The display cases in the room where Guernica hung contained the correspondence regarding the masterpiece’s destination after the World’s Fair ended. Picasso in 1939 gave the painting to the Museum of Modern Art in New York stipulating that it not go back to Spain until the country returned to a democracy. In 1967, when Franco loosened some of the restrictions under his dictatorship, the government tried to get the painting back. Picasso denied this request saying it wouldn’t be transferred until Spaniards lived under a full democracy again.
When Franco died in 1975, two years after Picasso, Spain’s King Juan Carlos I initiated a democratic government. Still, Picasso’s heirs refused to give it up until 1981. After forty-two years in New York, a crew of handlers rolled up the canvas, packed it in a special crate, and secretly transferred it to a commercial Iberia Airlines flight. Baggage staff loaded it along with suitcases, bags, boxes, backpacks, and whatever else lay in the cargo hold. When the pilot touched down in Madrid, he announced Guernica was on board.
Our tour guide told us, as many sources confirm, that Picasso used Guernica to speak out about the horrors of war and the rise of fascist dictatorships in Europe―Hitler, Mussolini, and Franco. He wanted it to be a symbol of Spanish democracy and civil liberty. He used animals to represent human suffering, shapes to show chaos, and symbols such as a broken sword to suggest the futility of war. Because the painting’s shapes and figures are not specific to a time or place, it’s been used to depict the fight against the exploitation of human life and civil rights, the fight against tyranny and oppression, and other social and political messages.
News of the devastation of Guernica in English newspapers came two days after the bombing. Journalist and war correspondent for England’s The Times, George Steer, stated “Guernica was not a military objective...The object of the bombardment was seemingly the demoralisation of the civil population and the destruction of the cradle of the Basque race.”
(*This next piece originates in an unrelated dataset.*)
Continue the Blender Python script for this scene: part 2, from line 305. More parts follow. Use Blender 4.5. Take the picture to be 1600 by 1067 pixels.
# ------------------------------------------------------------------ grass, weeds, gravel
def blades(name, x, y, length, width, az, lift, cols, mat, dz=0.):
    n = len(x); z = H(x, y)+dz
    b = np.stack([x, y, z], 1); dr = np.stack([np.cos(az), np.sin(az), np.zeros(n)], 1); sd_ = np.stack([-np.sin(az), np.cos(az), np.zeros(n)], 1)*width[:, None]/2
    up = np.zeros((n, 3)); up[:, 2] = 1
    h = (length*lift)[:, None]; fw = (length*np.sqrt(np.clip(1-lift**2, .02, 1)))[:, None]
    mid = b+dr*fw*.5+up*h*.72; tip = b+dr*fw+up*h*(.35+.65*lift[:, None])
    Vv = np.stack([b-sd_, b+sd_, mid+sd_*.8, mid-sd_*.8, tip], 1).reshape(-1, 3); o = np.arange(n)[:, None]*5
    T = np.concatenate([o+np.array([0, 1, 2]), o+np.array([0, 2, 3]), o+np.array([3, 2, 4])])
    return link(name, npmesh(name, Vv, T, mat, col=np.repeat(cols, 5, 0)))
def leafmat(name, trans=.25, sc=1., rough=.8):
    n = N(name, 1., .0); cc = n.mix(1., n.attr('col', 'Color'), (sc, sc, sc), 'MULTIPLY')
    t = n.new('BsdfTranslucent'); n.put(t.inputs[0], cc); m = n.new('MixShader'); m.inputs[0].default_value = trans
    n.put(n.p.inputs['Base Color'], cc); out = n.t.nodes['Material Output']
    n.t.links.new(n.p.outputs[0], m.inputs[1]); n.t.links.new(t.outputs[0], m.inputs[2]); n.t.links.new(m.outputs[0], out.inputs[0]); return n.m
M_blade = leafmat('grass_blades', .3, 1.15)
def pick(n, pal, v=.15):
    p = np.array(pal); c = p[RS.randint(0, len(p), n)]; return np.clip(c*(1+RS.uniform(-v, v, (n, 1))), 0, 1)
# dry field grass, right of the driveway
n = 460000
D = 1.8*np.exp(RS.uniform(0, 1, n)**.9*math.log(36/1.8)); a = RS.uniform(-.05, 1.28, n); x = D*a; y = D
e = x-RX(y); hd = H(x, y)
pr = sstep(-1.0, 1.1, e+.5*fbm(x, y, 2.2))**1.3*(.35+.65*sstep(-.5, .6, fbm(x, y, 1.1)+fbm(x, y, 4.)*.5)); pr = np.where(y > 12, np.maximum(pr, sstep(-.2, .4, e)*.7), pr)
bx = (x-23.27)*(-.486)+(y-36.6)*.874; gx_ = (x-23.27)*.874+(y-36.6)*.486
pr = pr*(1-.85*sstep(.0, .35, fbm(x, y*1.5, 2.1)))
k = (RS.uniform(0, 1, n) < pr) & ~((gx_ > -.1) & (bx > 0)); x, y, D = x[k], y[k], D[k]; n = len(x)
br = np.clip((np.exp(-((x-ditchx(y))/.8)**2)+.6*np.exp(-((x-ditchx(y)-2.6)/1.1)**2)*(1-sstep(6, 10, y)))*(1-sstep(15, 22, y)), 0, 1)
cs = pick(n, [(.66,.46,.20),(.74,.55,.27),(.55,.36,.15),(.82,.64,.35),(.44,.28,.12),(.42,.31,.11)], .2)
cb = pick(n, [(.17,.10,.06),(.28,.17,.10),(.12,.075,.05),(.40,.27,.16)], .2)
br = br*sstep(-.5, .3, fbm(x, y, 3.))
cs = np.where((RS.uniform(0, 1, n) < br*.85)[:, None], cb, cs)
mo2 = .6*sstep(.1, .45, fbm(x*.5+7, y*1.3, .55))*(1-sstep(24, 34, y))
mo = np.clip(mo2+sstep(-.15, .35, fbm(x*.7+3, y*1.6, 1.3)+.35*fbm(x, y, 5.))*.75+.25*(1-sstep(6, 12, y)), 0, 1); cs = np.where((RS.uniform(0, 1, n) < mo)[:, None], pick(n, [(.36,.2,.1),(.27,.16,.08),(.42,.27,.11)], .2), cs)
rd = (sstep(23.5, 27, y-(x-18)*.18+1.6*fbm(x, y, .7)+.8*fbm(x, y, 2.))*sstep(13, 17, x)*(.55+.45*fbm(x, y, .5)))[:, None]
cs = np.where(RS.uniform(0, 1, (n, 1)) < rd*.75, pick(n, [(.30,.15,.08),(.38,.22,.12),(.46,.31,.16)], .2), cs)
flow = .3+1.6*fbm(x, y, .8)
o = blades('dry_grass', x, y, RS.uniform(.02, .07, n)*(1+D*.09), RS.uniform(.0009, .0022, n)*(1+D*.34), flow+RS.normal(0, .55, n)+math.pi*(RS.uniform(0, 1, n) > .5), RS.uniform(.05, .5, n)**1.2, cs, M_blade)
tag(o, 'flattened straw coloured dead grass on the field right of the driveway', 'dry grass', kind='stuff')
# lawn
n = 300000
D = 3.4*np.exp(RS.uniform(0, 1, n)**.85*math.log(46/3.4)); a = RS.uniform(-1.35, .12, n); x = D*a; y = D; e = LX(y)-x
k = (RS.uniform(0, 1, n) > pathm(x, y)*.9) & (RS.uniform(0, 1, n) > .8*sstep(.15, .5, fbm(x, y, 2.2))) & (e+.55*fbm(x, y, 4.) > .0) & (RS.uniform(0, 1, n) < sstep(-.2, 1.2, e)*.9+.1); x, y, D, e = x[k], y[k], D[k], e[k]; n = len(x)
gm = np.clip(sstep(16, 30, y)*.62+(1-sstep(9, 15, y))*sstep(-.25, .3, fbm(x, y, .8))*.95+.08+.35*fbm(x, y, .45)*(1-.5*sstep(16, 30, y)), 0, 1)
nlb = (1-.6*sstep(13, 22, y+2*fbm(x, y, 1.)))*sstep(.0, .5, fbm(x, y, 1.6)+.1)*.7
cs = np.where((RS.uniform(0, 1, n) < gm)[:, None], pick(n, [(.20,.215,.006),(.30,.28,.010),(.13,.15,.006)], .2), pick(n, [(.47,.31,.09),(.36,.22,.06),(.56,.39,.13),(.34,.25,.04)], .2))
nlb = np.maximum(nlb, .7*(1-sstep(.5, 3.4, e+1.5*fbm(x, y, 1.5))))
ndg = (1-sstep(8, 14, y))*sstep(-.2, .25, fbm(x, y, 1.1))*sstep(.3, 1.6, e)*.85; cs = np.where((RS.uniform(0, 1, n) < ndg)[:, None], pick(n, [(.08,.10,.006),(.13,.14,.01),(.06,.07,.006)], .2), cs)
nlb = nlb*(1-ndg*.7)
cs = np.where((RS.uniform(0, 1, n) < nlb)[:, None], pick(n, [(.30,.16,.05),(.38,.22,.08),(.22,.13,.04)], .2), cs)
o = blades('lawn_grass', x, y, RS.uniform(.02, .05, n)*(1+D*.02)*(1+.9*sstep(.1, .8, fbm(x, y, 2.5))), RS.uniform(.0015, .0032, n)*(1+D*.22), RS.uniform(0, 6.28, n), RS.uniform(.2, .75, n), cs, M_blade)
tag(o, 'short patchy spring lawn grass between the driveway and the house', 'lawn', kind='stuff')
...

I wedged my way into the middle of the crowd to get a closer look at the painting. No one spoke. Some didn’t budge for fifteen minutes. Probably that many people gather in front of Guernica at any given time each taking away the symbolism most relevant to them. My country of birth, the United States, hasn’t yet faced indiscriminate bombing of its citizens with weapons that kill but it is undergoing a blitz of words and actions that cause irreparable harm. They foster displacement, sickness, death, poverty, mental illness, and more in our country and around the world. What’s our Guernica to record, remember, and change this time in history?
whew. Indeed, Andrea, indeed. I hope our artists are working away now, more than ever. Thank you for this very illuminating essay tying the historical value and context of such important art to it's political context. And how we always need our artists to tell the truth.
Interesting background story. Thank you. Interesting fact about the Basque..... A Basque person is literally defined as someone who speaks Basque. Doesn't matter where you are from, if you can get by, you are one of them. That is why I love living here.